On Sun, May 15, 2022 at 7:14 AM Jisheng Zhang <jszhang@...nel.org> wrote:
> On Mon, Mar 07, 2022 at 08:19:35PM +0100, Arnd Bergmann wrote:
> > On Mon, Mar 7, 2022 at 3:08 PM Jisheng Zhang <jszhang@...nel.org> wrote:
> > > +2:
> >
> > What is the benefit of doing this in assembler? Is it measurably faster?
> >
> > I see that arm64 does the same thing in C code, and it would be best to
> > have a common implementation for doing this, in terms of maintainability.
> >
>
> Sorry for delay. The assembler code is mainly to cal the stack ptr then
> change the SP to use the stack, which equals to arm64 call_on_irq_stack()
> which is implemented in assembler too.

I understand that you need to be in asm code to switch the stack, it
just felt that the arm64 method is a bit easier to debug here.
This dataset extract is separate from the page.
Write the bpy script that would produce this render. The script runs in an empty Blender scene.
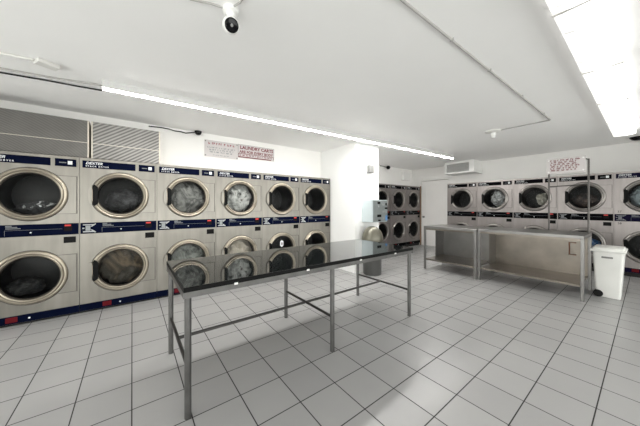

I suppose being able to keep using generic_handle_arch_irq() is also
beneficial, so it doesn't make much difference either way.

> > > +       for_each_possible_cpu(cpu) {
> > > +#ifdef CONFIG_VMAP_STACK
> > > +               void *s = __vmalloc_node(IRQ_STACK_SIZE, THREAD_ALIGN,
> > > +                                        THREADINFO_GFP, cpu_to_node(cpu),
> > > +                                        __builtin_return_address(0));
> > > +#else
> > > +               void *s = (void *)__get_free_pages(GFP_KERNEL, get_order(IRQ_STACK_SIZE));
> > > +#endif
> >
> > On a related topic: is there a reason to still keep the non-VMAP_STACK
>
> irq stack is 16KB on RV64 now, vmalloc doesn't gurantee physical
> continuous pages, I want to keep the stack physical continuous
> characteristic for !VMAP_STACK case.

I don't understand. What is the benefit of having a physically continuous
stack? If this is required for something, you could still get that with a VMAP
stack by using alloc_pages() to allocate the stack and them using vmap() to
put it into the vmalloc range with appropriate guard pages.

I think we really want to avoid the case of missing guard pages around
the stack, and eliminate the part where the stack is in the linear map.